Determining the ROI of Your PR Campaign

To evaluate the ROI of your PR strategy cost-effectively, you must support and help monitor the programme with a professional and detailed sales conversion process. In this section we will demonstrate how you can support the PR evaluation process by measuring related activities.

To measure the effects of your PR programme, you need to determine the intended result before we begin. Different companies have different objectives for PR, and each objective has multiple variables that can be measured to determine the impact. Below are some examples of how specific objectives can be quantified.
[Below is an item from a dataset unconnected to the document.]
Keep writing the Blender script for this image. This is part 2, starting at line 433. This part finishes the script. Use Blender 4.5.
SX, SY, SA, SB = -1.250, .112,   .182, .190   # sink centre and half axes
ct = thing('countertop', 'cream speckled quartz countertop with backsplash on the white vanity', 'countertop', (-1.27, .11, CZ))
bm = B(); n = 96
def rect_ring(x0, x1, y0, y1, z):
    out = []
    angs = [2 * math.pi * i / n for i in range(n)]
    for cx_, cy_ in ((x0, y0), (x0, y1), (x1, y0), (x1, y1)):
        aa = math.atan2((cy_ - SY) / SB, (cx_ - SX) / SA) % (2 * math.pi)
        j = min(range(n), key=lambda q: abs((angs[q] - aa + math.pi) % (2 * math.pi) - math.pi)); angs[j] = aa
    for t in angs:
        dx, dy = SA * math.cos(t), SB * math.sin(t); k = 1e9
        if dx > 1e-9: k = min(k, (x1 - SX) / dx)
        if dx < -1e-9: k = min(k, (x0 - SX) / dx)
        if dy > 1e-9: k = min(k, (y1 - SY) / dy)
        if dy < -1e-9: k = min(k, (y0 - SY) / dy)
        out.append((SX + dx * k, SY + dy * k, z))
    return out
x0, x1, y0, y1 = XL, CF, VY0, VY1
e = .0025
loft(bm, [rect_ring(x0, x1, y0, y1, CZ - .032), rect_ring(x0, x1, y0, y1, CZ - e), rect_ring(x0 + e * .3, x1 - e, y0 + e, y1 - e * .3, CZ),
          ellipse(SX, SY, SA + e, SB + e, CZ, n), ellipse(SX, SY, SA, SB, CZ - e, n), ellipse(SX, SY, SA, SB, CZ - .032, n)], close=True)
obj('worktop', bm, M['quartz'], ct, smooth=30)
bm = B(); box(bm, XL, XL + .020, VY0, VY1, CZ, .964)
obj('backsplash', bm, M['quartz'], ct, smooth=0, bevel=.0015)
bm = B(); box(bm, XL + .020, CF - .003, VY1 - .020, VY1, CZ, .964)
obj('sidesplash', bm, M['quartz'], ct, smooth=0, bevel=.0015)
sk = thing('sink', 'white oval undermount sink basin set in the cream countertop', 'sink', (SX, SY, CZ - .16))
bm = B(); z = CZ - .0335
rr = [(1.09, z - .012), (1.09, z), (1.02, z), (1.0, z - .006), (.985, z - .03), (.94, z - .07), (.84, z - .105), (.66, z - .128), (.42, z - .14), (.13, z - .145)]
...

This list is by no means comprehensive, but will serve as a starting point to gauge the success of the campaign.

Increased Awareness

  • Hits on website
  • Sales enquiries
  • Phone calls
More Effective Recruitment

  • Enquiries from potential employees
  • Average length of time a position is open
  • Employee turnover
Increased Sales

  • Conversion rate of enquiries
  • How customer first heard of company
  • Which product or service is selling the most
Shorter Sales Cycle

  • Initial responses from potential customers
  • Length of time from first sales enquiry to deal close
Increased Investor Support

  • Share price
  • Volume of traded shares
  • Interest from potential investors
Lower Cost of Sales

  • Promotional costs as a % of sales
  • Cost to distribute message per thousand recipients

Depending on the size and structure of your organisation, some of these items will be easier to measure than others. Most small-to-medium companies, for example, have a ‘gut feel’ for the length of the sales cycle, but few track it with precision, making change difficult to measure unless it’s dramatic.

You can refer to the criterion you are measuring as the success variable. A quantifiable success variable allows you to evaluate results by knowing the starting value and the value after the PR campaign:

Item Example
Success variable Website hits
The starting value of that variable Before we began our PR campaign we got 3,000 hits per month
The value of that variable after the PR campaign After the media coverage of our new product the number went up to 5,000 hits per month.

Measuring website hits is a nice way to gauge interest because most people have ready access to precise figures. However, for that variable to be truly meaningful, you’ll have to go a step further and quantify the meaning of increased website hits. Do you know what percentage of people who visit your website enquire about your product? And what percentage of people who enquire eventually buy?

To get the best response from your PR efforts, therefore, you need to make sure that anyone interested in contacting you after reading a positive story will continue to have a positive experience. The usability of your website, the warmth of your company representatives, the professionalism of your marketing collateral, and the quality of your products and services are what will bridge the gap between interest and sales.

Notice that you must know the starting value of your success variable or you will have no way of knowing whether the end result is good or bad. To effectively measure the campaign, you have to ask good questions before you begin: What measurement information is in place? What is the variable that a) you are hoping to change and b) you are realistically able to track? And, most importantly, how will you follow up on increased exposure so that you can convert that publicity to dollars on your bottom line?